What is asked: Output every line below without omitting or altering anything.

══ Data block ══

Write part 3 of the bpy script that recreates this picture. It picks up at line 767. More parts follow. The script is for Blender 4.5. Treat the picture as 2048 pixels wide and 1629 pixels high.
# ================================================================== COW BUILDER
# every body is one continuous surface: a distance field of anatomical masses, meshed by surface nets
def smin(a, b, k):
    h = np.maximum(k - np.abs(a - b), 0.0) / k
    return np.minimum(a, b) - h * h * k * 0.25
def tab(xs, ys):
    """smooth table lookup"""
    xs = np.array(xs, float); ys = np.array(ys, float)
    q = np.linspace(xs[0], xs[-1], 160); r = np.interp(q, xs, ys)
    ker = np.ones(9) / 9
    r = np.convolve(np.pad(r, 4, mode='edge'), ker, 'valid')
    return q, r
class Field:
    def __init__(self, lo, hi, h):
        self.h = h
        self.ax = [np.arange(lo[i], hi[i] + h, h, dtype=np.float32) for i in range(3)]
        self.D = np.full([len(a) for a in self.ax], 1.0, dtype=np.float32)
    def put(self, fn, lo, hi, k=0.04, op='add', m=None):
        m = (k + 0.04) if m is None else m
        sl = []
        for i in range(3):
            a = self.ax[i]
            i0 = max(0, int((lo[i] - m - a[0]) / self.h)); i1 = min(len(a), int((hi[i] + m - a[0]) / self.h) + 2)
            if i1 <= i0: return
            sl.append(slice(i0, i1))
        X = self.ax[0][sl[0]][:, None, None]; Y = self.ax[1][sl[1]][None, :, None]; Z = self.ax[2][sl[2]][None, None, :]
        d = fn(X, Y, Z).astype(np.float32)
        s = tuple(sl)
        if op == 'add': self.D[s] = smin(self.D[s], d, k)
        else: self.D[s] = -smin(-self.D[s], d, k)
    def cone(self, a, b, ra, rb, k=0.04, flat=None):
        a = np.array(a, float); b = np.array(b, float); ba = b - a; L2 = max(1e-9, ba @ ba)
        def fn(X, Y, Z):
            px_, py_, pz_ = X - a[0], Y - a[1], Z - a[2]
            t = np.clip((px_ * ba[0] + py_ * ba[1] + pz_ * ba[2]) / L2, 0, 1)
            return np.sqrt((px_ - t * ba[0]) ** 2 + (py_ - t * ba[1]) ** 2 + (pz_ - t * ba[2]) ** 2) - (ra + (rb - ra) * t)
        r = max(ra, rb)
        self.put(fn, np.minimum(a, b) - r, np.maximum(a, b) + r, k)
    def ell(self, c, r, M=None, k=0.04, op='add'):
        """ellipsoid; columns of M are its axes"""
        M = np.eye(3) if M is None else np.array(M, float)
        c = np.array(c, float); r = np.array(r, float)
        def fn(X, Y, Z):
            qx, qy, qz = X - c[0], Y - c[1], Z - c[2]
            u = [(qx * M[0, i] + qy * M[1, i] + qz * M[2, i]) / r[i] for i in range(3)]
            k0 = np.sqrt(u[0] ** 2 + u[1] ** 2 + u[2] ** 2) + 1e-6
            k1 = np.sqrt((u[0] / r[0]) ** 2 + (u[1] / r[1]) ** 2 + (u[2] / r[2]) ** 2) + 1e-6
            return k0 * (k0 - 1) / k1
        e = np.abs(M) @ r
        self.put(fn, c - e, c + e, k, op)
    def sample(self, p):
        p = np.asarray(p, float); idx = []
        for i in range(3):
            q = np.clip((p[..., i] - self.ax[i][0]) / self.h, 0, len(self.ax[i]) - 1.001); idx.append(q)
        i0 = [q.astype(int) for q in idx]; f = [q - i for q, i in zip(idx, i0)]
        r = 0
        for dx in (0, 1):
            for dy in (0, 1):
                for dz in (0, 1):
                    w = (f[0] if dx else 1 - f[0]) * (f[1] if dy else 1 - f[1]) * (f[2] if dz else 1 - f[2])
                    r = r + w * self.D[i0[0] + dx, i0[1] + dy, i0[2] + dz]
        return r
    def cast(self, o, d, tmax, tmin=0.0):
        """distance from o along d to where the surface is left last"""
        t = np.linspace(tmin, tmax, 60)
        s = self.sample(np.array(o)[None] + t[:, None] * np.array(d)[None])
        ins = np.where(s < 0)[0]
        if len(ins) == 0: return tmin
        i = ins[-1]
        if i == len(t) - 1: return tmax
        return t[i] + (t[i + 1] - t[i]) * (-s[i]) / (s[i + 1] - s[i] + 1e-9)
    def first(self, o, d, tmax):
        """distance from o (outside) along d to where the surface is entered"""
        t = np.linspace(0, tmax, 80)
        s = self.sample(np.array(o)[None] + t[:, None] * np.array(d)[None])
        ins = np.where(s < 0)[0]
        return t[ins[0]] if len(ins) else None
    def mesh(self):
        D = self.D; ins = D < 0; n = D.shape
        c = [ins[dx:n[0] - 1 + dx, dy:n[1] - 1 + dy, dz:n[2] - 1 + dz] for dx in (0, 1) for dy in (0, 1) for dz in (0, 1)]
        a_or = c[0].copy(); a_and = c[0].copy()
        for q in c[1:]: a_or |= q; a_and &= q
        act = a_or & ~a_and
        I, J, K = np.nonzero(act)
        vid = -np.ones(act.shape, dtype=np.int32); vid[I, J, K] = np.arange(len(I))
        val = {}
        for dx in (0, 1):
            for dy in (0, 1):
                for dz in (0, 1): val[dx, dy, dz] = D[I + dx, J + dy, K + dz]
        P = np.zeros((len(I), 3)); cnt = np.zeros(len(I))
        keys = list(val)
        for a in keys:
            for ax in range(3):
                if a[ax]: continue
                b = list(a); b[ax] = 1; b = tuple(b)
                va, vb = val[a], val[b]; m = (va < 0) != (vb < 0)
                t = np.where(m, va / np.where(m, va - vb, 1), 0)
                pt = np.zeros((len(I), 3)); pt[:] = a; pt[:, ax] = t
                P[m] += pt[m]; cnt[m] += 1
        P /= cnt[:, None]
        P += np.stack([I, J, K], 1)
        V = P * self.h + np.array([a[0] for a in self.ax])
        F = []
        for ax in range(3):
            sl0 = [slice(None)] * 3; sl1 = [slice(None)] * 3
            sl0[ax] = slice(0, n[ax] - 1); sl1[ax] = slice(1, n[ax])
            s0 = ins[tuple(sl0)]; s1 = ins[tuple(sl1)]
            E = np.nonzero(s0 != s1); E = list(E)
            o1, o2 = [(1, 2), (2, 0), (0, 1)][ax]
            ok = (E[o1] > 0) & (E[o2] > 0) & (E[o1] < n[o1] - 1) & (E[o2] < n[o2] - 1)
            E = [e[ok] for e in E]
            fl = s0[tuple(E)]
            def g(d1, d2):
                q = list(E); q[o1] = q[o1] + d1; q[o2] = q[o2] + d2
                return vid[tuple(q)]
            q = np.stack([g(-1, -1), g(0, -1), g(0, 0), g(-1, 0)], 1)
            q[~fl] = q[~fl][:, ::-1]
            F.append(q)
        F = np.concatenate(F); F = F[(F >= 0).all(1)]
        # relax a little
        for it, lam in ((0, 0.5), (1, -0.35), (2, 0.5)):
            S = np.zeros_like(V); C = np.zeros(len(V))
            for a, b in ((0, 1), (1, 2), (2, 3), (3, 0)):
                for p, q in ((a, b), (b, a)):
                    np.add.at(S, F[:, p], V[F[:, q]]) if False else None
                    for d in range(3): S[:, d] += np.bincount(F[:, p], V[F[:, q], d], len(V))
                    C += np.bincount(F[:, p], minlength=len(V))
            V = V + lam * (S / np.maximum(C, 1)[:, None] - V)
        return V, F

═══

Task solution:
Write part 3 of the bpy script that recreates this picture. It picks up at line 767. More parts follow. The script is for Blender 4.5. Treat the picture as 2048 pixels wide and 1629 pixels high.
# ================================================================== COW BUILDER
# every body is one continuous surface: a distance field of anatomical masses, meshed by surface nets
def smin(a, b, k):
    h = np.maximum(k - np.abs(a - b), 0.0) / k
    return np.minimum(a, b) - h * h * k * 0.25
def tab(xs, ys):
    """smooth table lookup"""
    xs = np.array(xs, float); ys = np.array(ys, float)
    q = np.linspace(xs[0], xs[-1], 160); r = np.interp(q, xs, ys)
    ker = np.ones(9) / 9
    r = np.convolve(np.pad(r, 4, mode='edge'), ker, 'valid')
    return q, r
class Field:
    def __init__(self, lo, hi, h):
        self.h = h
        self.ax = [np.arange(lo[i], hi[i] + h, h, dtype=np.float32) for i in range(3)]
        self.D = np.full([len(a) for a in self.ax], 1.0, dtype=np.float32)
    def put(self, fn, lo, hi, k=0.04, op='add', m=None):
        m = (k + 0.04) if m is None else m
        sl = []
        for i in range(3):
            a = self.ax[i]
            i0 = max(0, int((lo[i] - m - a[0]) / self.h)); i1 = min(len(a), int((hi[i] + m - a[0]) / self.h) + 2)
            if i1 <= i0: return
            sl.append(slice(i0, i1))
        X = self.ax[0][sl[0]][:, None, None]; Y = self.ax[1][sl[1]][None, :, None]; Z = self.ax[2][sl[2]][None, None, :]
        d = fn(X, Y, Z).astype(np.float32)
        s = tuple(sl)
        if op == 'add': self.D[s] = smin(self.D[s], d, k)
        else: self.D[s] = -smin(-self.D[s], d, k)
    def cone(self, a, b, ra, rb, k=0.04, flat=None):
        a = np.array(a, float); b = np.array(b, float); ba = b - a; L2 = max(1e-9, ba @ ba)
        def fn(X, Y, Z):
            px_, py_, pz_ = X - a[0], Y - a[1], Z - a[2]
            t = np.clip((px_ * ba[0] + py_ * ba[1] + pz_ * ba[2]) / L2, 0, 1)
            return np.sqrt((px_ - t * ba[0]) ** 2 + (py_ - t * ba[1]) ** 2 + (pz_ - t * ba[2]) ** 2) - (ra + (rb - ra) * t)
        r = max(ra, rb)
        self.put(fn, np.minimum(a, b) - r, np.maximum(a, b) + r, k)
    def ell(self, c, r, M=None, k=0.04, op='add'):
        """ellipsoid; columns of M are its axes"""
        M = np.eye(3) if M is None else np.array(M, float)
        c = np.array(c, float); r = np.array(r, float)
        def fn(X, Y, Z):
            qx, qy, qz = X - c[0], Y - c[1], Z - c[2]
            u = [(qx * M[0, i] + qy * M[1, i] + qz * M[2, i]) / r[i] for i in range(3)]
            k0 = np.sqrt(u[0] ** 2 + u[1] ** 2 + u[2] ** 2) + 1e-6
            k1 = np.sqrt((u[0] / r[0]) ** 2 + (u[1] / r[1]) ** 2 + (u[2] / r[2]) ** 2) + 1e-6
            return k0 * (k0 - 1) / k1
        e = np.abs(M) @ r
        self.put(fn, c - e, c + e, k, op)
    def sample(self, p):
        p = np.asarray(p, float); idx = []
        for i in range(3):
            q = np.clip((p[..., i] - self.ax[i][0]) / self.h, 0, len(self.ax[i]) - 1.001); idx.append(q)
        i0 = [q.astype(int) for q in idx]; f = [q - i for q, i in zip(idx, i0)]
        r = 0
        for dx in (0, 1):
            for dy in (0, 1):
                for dz in (0, 1):
                    w = (f[0] if dx else 1 - f[0]) * (f[1] if dy else 1 - f[1]) * (f[2] if dz else 1 - f[2])
                    r = r + w * self.D[i0[0] + dx, i0[1] + dy, i0[2] + dz]
        return r
    def cast(self, o, d, tmax, tmin=0.0):
        """distance from o along d to where the surface is left last"""
        t = np.linspace(tmin, tmax, 60)
        s = self.sample(np.array(o)[None] + t[:, None] * np.array(d)[None])
        ins = np.where(s < 0)[0]
        if len(ins) == 0: return tmin
        i = ins[-1]
        if i == len(t) - 1: return tmax
        return t[i] + (t[i + 1] - t[i]) * (-s[i]) / (s[i + 1] - s[i] + 1e-9)
    def first(self, o, d, tmax):
        """distance from o (outside) along d to where the surface is entered"""
        t = np.linspace(0, tmax, 80)
        s = self.sample(np.array(o)[None] + t[:, None] * np.array(d)[None])
        ins = np.where(s < 0)[0]
        return t[ins[0]] if len(ins) else None
    def mesh(self):
        D = self.D; ins = D < 0; n = D.shape
        c = [ins[dx:n[0] - 1 + dx, dy:n[1] - 1 + dy, dz:n[2] - 1 + dz] for dx in (0, 1) for dy in (0, 1) for dz in (0, 1)]
        a_or = c[0].copy(); a_and = c[0].copy()
        for q in c[1:]: a_or |= q; a_and &= q
        act = a_or & ~a_and
        I, J, K = np.nonzero(act)
        vid = -np.ones(act.shape, dtype=np.int32); vid[I, J, K] = np.arange(len(I))
        val = {}
        for dx in (0, 1):
            for dy in (0, 1):
                for dz in (0, 1): val[dx, dy, dz] = D[I + dx, J + dy, K + dz]
        P = np.zeros((len(I), 3)); cnt = np.zeros(len(I))
        keys = list(val)
        for a in keys:
            for ax in range(3):
                if a[ax]: continue
                b = list(a); b[ax] = 1; b = tuple(b)
                va, vb = val[a], val[b]; m = (va < 0) != (vb < 0)
                t = np.where(m, va / np.where(m, va - vb, 1), 0)
                pt = np.zeros((len(I), 3)); pt[:] = a; pt[:, ax] = t
                P[m] += pt[m]; cnt[m] += 1
        P /= cnt[:, None]
        P += np.stack([I, J, K], 1)
        V = P * self.h + np.array([a[0] for a in self.ax])
        F = []
        for ax in range(3):
            sl0 = [slice(None)] * 3; sl1 = [slice(None)] * 3
            sl0[ax] = slice(0, n[ax] - 1); sl1[ax] = slice(1, n[ax])
            s0 = ins[tuple(sl0)]; s1 = ins[tuple(sl1)]
            E = np.nonzero(s0 != s1); E = list(E)
            o1, o2 = [(1, 2), (2, 0), (0, 1)][ax]
            ok = (E[o1] > 0) & (E[o2] > 0) & (E[o1] < n[o1] - 1) & (E[o2] < n[o2] - 1)
            E = [e[ok] for e in E]
            fl = s0[tuple(E)]
            def g(d1, d2):
                q = list(E); q[o1] = q[o1] + d1; q[o2] = q[o2] + d2
                return vid[tuple(q)]
            q = np.stack([g(-1, -1), g(0, -1), g(0, 0), g(-1, 0)], 1)
            q[~fl] = q[~fl][:, ::-1]
            F.append(q)
        F = np.concatenate(F); F = F[(F >= 0).all(1)]
        # relax a little
        for it, lam in ((0, 0.5), (1, -0.35), (2, 0.5)):
            S = np.zeros_like(V); C = np.zeros(len(V))
            for a, b in ((0, 1), (1, 2), (2, 3), (3, 0)):
                for p, q in ((a, b), (b, a)):
                    np.add.at(S, F[:, p], V[F[:, q]]) if False else None
                    for d in range(3): S[:, d] += np.bincount(F[:, p], V[F[:, q], d], len(V))
                    C += np.bincount(F[:, p], minlength=len(V))
            V = V + lam * (S / np.maximum(C, 1)[:, None] - V)
        return V, F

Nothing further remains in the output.